Luh’s research interests include random matrix theory, random graphs and probabilistic combinatorics. He is also interested in the applications of these fields to statistics, theoretical computer science, physics, data science and machine learning.

Luh earned a master’s in physics in 2012, a master’s in mathematics in 2015, and his PhD in mathematics in 2017, all at Yale.

Sun, who is also an associate fellow at JILA (a joint institute of CU Boulder and the National Institute of Standards and Technology), focuses his research in the areas of quantum optics, nanophotonics (the study of the behavior of light) and experimental quantum information science.

Sun joined the CU Boulder faculty in 2020 after earning his PhD in electrical engineering at the University of Maryland, College Park. During his PhD work, he developed the first spin-photon quantum switch and the first single-photon transistor using a solid-state spin. His group studies strong light-matter interactions at the quantum limit by coupling solid-state artificial atoms with nanophotonic structures.

Michael Ritzwoller, professor and chair of physics, said the department is pleased by Sun’s recognition as an emerging leader in his fields. “Professor Sun’s exciting research program will be aided through this acknowledgement,” Ritzwoller said.

Powe Awards recognize faculty members for their work in any of five science and technology disciplines: engineering or applied science; life sciences; mathematics and computer science; physical sciences; and policy, management or education.

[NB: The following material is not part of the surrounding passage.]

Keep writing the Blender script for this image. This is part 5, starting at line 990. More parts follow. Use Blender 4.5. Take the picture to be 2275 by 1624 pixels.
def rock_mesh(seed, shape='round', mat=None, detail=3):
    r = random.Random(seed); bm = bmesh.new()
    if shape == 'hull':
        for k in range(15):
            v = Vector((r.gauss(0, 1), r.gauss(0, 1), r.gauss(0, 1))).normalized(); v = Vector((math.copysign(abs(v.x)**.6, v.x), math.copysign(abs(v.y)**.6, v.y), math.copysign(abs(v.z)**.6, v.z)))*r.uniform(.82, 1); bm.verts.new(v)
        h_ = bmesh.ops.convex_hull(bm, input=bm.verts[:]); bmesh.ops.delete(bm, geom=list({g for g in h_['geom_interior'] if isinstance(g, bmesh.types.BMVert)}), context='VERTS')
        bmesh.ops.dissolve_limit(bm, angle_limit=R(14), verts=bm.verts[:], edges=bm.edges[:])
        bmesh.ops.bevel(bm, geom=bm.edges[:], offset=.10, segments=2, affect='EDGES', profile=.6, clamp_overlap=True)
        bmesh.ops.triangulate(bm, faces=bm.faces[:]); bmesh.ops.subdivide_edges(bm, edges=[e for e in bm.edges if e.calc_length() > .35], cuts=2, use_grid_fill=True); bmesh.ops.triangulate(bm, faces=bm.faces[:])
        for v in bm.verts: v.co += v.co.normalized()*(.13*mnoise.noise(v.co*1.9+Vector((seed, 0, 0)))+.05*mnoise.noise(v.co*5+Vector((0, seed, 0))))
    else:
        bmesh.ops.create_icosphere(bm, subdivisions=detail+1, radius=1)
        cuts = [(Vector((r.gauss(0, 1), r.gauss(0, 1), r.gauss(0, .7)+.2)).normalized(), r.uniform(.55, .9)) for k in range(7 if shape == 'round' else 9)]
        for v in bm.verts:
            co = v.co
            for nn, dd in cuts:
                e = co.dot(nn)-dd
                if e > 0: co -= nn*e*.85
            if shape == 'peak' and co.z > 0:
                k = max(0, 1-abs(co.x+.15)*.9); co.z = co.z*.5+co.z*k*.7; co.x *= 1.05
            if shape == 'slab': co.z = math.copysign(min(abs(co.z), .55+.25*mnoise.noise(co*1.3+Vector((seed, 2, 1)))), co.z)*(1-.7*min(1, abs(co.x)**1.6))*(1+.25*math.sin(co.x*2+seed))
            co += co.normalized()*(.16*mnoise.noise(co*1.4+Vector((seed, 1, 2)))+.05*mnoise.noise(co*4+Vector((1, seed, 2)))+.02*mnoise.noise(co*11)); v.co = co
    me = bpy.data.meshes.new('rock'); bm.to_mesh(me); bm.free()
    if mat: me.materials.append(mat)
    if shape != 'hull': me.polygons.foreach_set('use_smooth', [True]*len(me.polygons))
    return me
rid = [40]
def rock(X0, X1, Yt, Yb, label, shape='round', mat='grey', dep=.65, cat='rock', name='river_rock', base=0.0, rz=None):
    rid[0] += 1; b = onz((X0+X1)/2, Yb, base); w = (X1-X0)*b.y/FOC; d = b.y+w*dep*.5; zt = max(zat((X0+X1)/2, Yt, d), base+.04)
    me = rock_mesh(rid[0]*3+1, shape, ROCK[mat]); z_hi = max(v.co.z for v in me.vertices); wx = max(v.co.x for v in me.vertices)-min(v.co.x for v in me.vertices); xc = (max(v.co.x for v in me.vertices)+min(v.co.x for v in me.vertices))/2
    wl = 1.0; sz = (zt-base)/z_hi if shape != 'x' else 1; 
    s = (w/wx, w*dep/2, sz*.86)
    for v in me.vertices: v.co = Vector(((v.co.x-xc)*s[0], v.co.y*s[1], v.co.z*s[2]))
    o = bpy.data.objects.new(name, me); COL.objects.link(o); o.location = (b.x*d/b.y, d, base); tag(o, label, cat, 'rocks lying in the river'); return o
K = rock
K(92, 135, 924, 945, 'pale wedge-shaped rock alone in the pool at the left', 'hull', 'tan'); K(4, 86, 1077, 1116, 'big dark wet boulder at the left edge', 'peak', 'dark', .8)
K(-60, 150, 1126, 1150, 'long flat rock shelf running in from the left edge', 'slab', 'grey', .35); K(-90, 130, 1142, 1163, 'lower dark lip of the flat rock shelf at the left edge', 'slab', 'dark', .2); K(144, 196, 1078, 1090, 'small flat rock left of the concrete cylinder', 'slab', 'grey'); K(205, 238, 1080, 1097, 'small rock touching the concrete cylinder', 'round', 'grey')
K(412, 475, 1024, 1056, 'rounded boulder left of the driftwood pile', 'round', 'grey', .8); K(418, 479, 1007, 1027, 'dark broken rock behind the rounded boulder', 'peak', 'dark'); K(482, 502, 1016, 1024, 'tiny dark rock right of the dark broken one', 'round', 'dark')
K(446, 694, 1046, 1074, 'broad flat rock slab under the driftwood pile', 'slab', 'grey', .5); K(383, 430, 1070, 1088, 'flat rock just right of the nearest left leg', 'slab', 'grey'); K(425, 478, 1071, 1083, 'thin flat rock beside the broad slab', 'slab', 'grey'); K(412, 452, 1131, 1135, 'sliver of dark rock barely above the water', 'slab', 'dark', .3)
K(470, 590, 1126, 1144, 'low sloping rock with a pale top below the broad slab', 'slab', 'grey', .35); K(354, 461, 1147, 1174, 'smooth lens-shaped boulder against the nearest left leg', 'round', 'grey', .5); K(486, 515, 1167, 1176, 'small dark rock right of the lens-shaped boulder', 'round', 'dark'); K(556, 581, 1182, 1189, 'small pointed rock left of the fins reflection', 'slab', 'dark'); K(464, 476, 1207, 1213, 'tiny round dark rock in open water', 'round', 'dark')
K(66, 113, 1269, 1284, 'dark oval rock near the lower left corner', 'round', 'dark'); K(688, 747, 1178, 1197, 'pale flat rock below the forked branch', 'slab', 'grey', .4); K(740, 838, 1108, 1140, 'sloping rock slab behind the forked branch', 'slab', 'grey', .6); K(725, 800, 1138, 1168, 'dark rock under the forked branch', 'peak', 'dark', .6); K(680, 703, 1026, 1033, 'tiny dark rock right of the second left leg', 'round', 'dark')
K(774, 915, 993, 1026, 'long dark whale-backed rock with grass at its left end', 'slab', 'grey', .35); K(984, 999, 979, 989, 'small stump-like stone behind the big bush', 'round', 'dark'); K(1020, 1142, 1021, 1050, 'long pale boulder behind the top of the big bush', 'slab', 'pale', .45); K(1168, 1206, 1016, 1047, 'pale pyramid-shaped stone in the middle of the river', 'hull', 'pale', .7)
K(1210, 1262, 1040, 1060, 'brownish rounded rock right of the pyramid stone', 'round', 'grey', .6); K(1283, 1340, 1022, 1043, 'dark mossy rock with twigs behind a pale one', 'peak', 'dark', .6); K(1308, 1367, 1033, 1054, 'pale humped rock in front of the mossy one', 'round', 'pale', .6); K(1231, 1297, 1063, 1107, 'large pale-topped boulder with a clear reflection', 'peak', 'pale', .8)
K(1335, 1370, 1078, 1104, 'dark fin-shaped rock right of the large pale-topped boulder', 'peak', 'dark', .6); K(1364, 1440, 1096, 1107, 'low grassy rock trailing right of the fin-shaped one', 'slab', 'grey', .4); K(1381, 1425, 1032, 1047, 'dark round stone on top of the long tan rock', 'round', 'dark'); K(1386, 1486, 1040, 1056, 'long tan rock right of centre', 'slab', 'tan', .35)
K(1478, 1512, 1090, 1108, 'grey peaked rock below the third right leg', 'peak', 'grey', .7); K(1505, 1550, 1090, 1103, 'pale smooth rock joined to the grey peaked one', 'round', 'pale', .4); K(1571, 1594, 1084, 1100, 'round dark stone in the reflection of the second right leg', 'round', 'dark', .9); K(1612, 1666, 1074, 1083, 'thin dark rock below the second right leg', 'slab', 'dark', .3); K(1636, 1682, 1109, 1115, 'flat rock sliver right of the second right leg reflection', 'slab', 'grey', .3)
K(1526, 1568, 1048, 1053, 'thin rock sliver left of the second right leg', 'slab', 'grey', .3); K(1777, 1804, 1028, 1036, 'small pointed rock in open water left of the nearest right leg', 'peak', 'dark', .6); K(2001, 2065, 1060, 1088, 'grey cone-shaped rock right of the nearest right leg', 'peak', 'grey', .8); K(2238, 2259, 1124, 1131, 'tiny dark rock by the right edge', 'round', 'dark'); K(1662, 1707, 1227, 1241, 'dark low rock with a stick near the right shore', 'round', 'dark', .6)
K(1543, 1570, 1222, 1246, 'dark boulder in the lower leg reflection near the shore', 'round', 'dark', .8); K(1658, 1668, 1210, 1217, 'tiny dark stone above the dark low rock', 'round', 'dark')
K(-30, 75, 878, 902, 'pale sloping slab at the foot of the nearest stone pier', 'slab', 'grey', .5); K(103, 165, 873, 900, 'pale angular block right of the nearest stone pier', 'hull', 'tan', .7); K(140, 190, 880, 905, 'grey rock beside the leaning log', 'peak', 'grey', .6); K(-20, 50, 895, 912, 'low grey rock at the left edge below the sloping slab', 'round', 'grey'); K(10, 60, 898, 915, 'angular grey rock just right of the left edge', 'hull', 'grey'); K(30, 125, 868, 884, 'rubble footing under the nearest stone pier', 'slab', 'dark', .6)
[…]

Since the program’s inception, Oak Ridge Associated Universities has awarded 804 grants totaling about $4 million. 

The awards are named for Ralph E. Powe, who served as the ORAU councilor from Mississippi State University for 16 years. Powe participated in numerous committees and special projects during his tenure and was elected chair of ORAU’s Council of Sponsoring Institutions. He died in 1996.

Including Luh and Sun, seven CU Boulder faculty members have won the Powe Award.